* WRITTEN EXERCISE
Drop every picture. Then return, exactly, the lines from the beginning of the listing below through the one containing "S.camera = cam".

* SUPPLIED DATA
-*-

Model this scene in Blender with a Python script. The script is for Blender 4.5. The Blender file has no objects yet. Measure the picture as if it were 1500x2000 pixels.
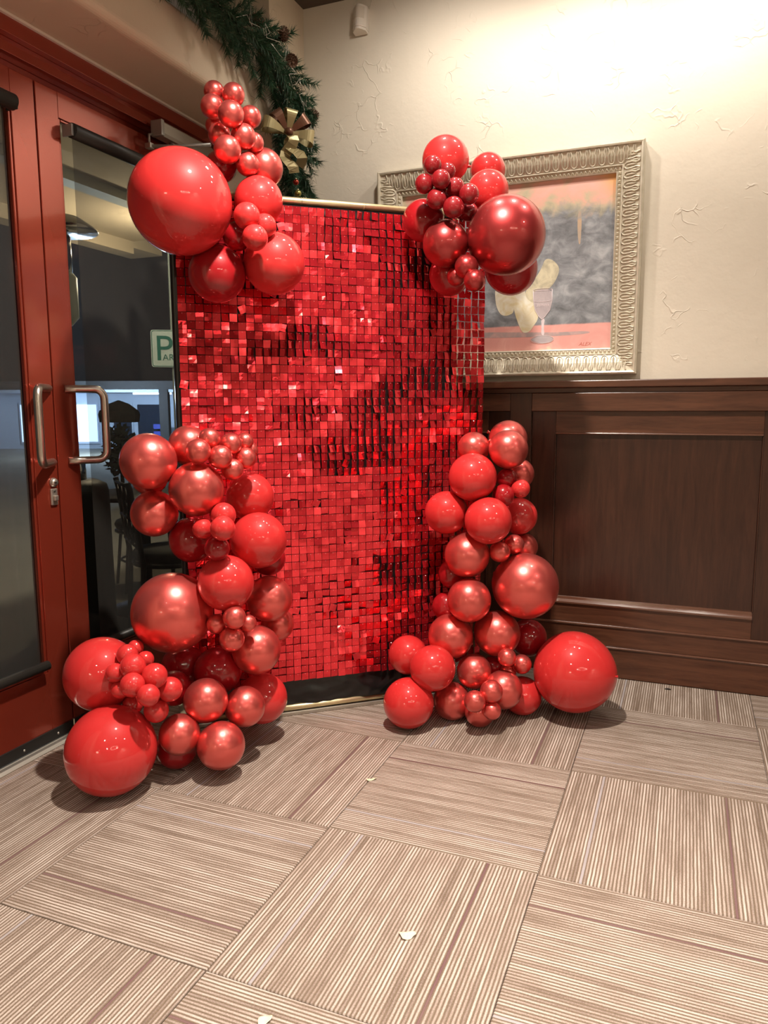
import bpy, math, random
from mathutils import Vector, Matrix, noise

random.seed(7)
S = bpy.context.scene
COL = S.collection
PI = math.pi

# ------------------------------------------------------------------ camera
cam_d = bpy.data.cameras.new('camera')
cam_d.sensor_fit = 'HORIZONTAL'
cam_d.sensor_width = 36.0
cam_d.lens = 36.0 * 1469.2 / 1500.0
cam_d.clip_start = 0.05
cam = bpy.data.objects.new('camera', cam_d)
COL.objects.link(cam)
_yaw, _pit, _rol = 0.381886, -0.137693, 0.003449
_R = (Matrix.Rotation(_yaw, 3, 'Z') @ Matrix.Rotation(_pit, 3, 'X') @ Matrix.Rotation(_rol, 3, 'Y'))
_right, _fwd, _up = _R.col[0], _R.col[1], _R.col[2]
CAM = Vector((0.91868, -1.84704, 1.21552))
_M = Matrix(((_right.x, _up.x, -_fwd.x), (_right.y, _up.y, -_fwd.y), (_right.z, _up.z, -_fwd.z))).to_4x4()
_M.translation = CAM
cam.matrix_world = _M
S.camera = cam

# ------------------------------------------------------------------ world (night outside)
W = bpy.data.worlds.new('night')
S.world = W
W.use_nodes = True
W.node_tree.nodes['Background'].inputs[0].default_value = (0.055, 0.06, 0.075, 1)
W.node_tree.nodes['Background'].inputs[1].default_value = 0.25

# ------------------------------------------------------------------ view
S.view_settings.view_transform = 'Standard'
S.view_settings.look = 'None'
S.view_settings.exposure = 0.5
S.view_settings.gamma = 1.0
S.view_settings.use_curve_mapping = False

S.cycles.adaptive_threshold = 0.02
S.cycles.max_bounces = 7
S.cycles.diffuse_bounces = 3
S.cycles.glossy_bounces = 4
S.cycles.transmission_bounces = 4
S.cycles.transparent_max_bounces = 10

# ------------------------------------------------------------------ ceiling downlights
def spot(name, loc, target, watts, cone, blend, size, color=(1.0, 0.86, 0.70)):
    d = bpy.data.lights.new(name, 'SPOT')
    d.energy = watts; d.spot_size = math.radians(cone); d.spot_blend = blend
    d.shadow_soft_size = size; d.color = color
    o = bpy.data.objects.new(name, d); COL.objects.link(o)
    o.location = loc
    o.rotation_euler = (Vector(target) - Vector(loc)).to_track_quat('-Z', 'Y').to_euler()
    return o
WARM = (1.0, 0.90, 0.79)
spot('downlight', (0.25, -0.15, 3.03), (0.15, -0.05, 0), 330, 125, 1.0, 0.05, WARM)
spot('wall_washer', (0.00, 0.90, 3.03), (-0.10, 1.60, 1.5), 26, 150, 0.8, 0.05, WARM)
spot('wall_washer', (0.50, 1.08, 3.03), (0.55, 1.60, 1.3), 20, 158, 0.8, 0.05, WARM)
spot('wall_washer', (1.05, 1.08, 3.03), (1.10, 1.60, 1.3), 25, 150, 0.8, 0.05, WARM)
spot('downlight', (0.30, -2.45, 3.03), (0.80, -1.6, 0), 110, 85, 1.0, 0.06, WARM)
spot('downlight', (2.75, -0.25, 3.03), (2.4, -0.25, 0), 25, 150, 0.6, 0.05, WARM)
spot('downlight', (1.45, -1.22, 3.03), (1.05, -0.98, 0), 340, 66, 1.0, 0.05, WARM)
spot('wall_washer', (5.20, -2.30, 3.03), (6.0, -2.3, 1.4), 110, 130, 0.8, 0.06, WARM)  # added spot, no known fixture: brightens the wall the sequins mirror
spot('downlight', (2.20, -4.60, 3.03), (2.2, -4.6, 0), 110, 150, 0.7, 0.06, WARM)
spot('downlight', (4.30, -3.20, 3.03), (4.3, -3.2, 0), 110, 150, 0.7, 0.06, WARM)
spot('downlight', (0.60, -6.20, 3.03), (0.6, -6.6, 0), 60, 150, 0.7, 0.06, WARM)

# ================================================================== helpers
def tag(o, label=None, cat=None, group=None, kind=None):
    if label: o['label'] = label
    if cat: o['category'] = cat
    if group: o['group'] = group
    if kind: o['kind'] = kind
    return o

def empty(name, loc=(0, 0, 0), rz=0.0):
    o = bpy.data.objects.new(name, None)
    o.empty_display_size = 0.05
    COL.objects.link(o)
    o.location = loc; o.rotation_euler = (0, 0, rz)
    return o

def link(name, mesh, parent=None, loc=None, rot=None, scale=None):
    o = bpy.data.objects.new(name, mesh); COL.objects.link(o)
    if parent is not None: o.parent = parent
    if loc is not None: o.location = loc
    if rot is not None: o.rotation_euler = rot
    if scale is not None: o.scale = scale
    return o

class MB:
    """collects verts / faces, builds one mesh"""
    def __init__(self):
        self.v = []; self.f = []; self.mi = []; self.sm = []
    def add(self, vs, fs, mi=0, smooth=False):
        b = len(self.v)
        self.v += [tuple(q) for q in vs]
        for f in fs:
            self.f.append(tuple(i + b for i in f)); self.mi.append(mi); self.sm.append(smooth)
        return self
    def box(self, x0, x1, y0, y1, z0, z1, mi=0):
        vs = [(x0, y0, z0), (x1, y0, z0), (x1, y1, z0), (x0, y1, z0), (x0, y0, z1), (x1, y0, z1), (x1, y1, z1), (x0, y1, z1)]
        fs = [(3, 2, 1, 0), (4, 5, 6, 7), (0, 1, 5, 4), (1, 2, 6, 5), (2, 3, 7, 6), (3, 0, 4, 7)]
        return self.add(vs, fs, mi)
    def tube(self, pts, r, n=10, mi=0, caps=True, smooth=True, closed=False):
        pts = [Vector(q) for q in pts]
        rs = r if isinstance(r, (list, tuple)) else [r] * len(pts)
        vs = []; fs = []
        prev = None
        m = len(pts)
        for i, q in enumerate(pts):
            if closed: t = (pts[(i + 1) % m] - pts[i - 1])
            elif i == 0: t = pts[1] - pts[0]
            elif i == m - 1: t = pts[-1] - pts[-2]
            else: t = (pts[i + 1] - pts[i]).normalized() + (pts[i] - pts[i - 1]).normalized()
            t.normalize()
            if prev is None:
                a = Vector((0, 0, 1)) if abs(t.z) < 0.9 else Vector((1, 0, 0))
                u = t.cross(a).normalized()
            else:
                u = (prev - t * prev.dot(t)).normalized()
            prev = u
            w = t.cross(u)
            for k in range(n):
                an = 2 * PI * k / n
                vs.append(q + (u * math.cos(an) + w * math.sin(an)) * rs[i])
        for i in range(m if closed else m - 1):
            j = (i + 1) % m
            for k in range(n):
                l = (k + 1) % n
                fs.append((i * n + k, i * n + l, j * n + l, j * n + k))
        self.add(vs, fs, mi, smooth)
        if caps and not closed:
            b = len(self.v) - len(vs)
            self.f.append(tuple(b + k for k in reversed(range(n)))); self.mi.append(mi); self.sm.append(False)
            self.f.append(tuple(b + (m - 1) * n + k for k in range(n))); self.mi.append(mi); self.sm.append(False)
        return self
    def lathe(self, prof, n=24, mi=0, org=(0, 0, 0), smooth=True):
        """profile of (radius, z)"""
        vs = []; fs = []
        for (r, z) in prof:
            for k in range(n):
                a = 2 * PI * k / n
                vs.append((org[0] + r * math.cos(a), org[1] + r * math.sin(a), org[2] + z))
        for i in range(len(prof) - 1):
            for k in range(n):
                l = (k + 1) % n
                fs.append((i * n + k, i * n + l, (i + 1) * n + l, (i + 1) * n + k))
        fs.append(tuple(reversed(range(n)))); m = (len(prof) - 1) * n
        fs.append(tuple(m + k for k in range(n)))
        return self.add(vs, fs, mi, smooth)
    def _caps(self, n, mi):
        b = len(self.v) - 2 * n
        for f in (tuple(b + i for i in reversed(range(n))), tuple(b + i for i in range(n, 2 * n))):
            self.f.append(f); self.mi.append(mi); self.sm.append(False)
        return self
    def prism_y(self, prof, y0, y1, mi=0, smooth=False):
        """profile of (x, z), counter-clockwise seen from -y"""
        n = len(prof)
        vs = [(x, y0, z) for x, z in prof] + [(x, y1, z) for x, z in prof]
        fs = [(i, (i + 1) % n, n + (i + 1) % n, n + i) for i in range(n)]
        self.add(vs, fs, mi, smooth)
        return self._caps(n, mi)
    def prism_x(self, prof, x0, x1, mi=0, smooth=False):
        """profile of (y, z)"""
        n = len(prof)
        vs = [(x0, y, z) for y, z in prof] + [(x1, y, z) for y, z in prof]
        fs = [(i, (i + 1) % n, n + (i + 1) % n, n + i) for i in range(n)]
        self.add(vs, fs, mi, smooth)
        return self._caps(n, mi)
    def prism_z(self, prof, z0, z1, mi=0):
        n = len(prof)
        vs = [(x, y, z0) for x, y in prof] + [(x, y, z1) for x, y in prof]
        fs = [(i, (i + 1) % n, n + (i + 1) % n, n + i) for i in range(n)]
        fs += [tuple(reversed(range(n))), tuple(range(n, 2 * n))]
        return self.add(vs, fs, mi)
    def mesh(self, name, mats):
        me = bpy.data.meshes.new(name)
        me.from_pydata(self.v, [], self.f)
        for m in (mats if isinstance(mats, (list, tuple)) else [mats]): me.materials.append(m)
        me.polygons.foreach_set('material_index', self.mi)
        me.polygons.foreach_set('use_smooth', self.sm)
        me.validate()
        import bmesh as _b
        bm = _b.new(); bm.from_mesh(me); _b.ops.recalc_face_normals(bm, faces=bm.faces[:]); bm.to_mesh(me); bm.free()
        me.update()
        return me
    def build(self, name, mats, parent=None, bevel=0.0, seg=2, **kw):
        o = link(name, self.mesh(name, mats), parent, **kw)
        if bevel:
            b = o.modifiers.new('bevel', 'BEVEL'); b.width = bevel; b.segments = seg; b.limit_method = 'ANGLE'; b.angle_limit = math.radians(40)
            b.harden_normals = False
        return o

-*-

* TASK RESPONSE
Model this scene in Blender with a Python script. The script is for Blender 4.5. The Blender file has no objects yet. Measure the picture as if it were 1500x2000 pixels.
import bpy, math, random
from mathutils import Vector, Matrix, noise

random.seed(7)
S = bpy.context.scene
COL = S.collection
PI = math.pi

# ------------------------------------------------------------------ camera
cam_d = bpy.data.cameras.new('camera')
cam_d.sensor_fit = 'HORIZONTAL'
cam_d.sensor_width = 36.0
cam_d.lens = 36.0 * 1469.2 / 1500.0
cam_d.clip_start = 0.05
cam = bpy.data.objects.new('camera', cam_d)
COL.objects.link(cam)
_yaw, _pit, _rol = 0.381886, -0.137693, 0.003449
_R = (Matrix.Rotation(_yaw, 3, 'Z') @ Matrix.Rotation(_pit, 3, 'X') @ Matrix.Rotation(_rol, 3, 'Y'))
_right, _fwd, _up = _R.col[0], _R.col[1], _R.col[2]
CAM = Vector((0.91868, -1.84704, 1.21552))
_M = Matrix(((_right.x, _up.x, -_fwd.x), (_right.y, _up.y, -_fwd.y), (_right.z, _up.z, -_fwd.z))).to_4x4()
_M.translation = CAM
cam.matrix_world = _M
S.camera = cam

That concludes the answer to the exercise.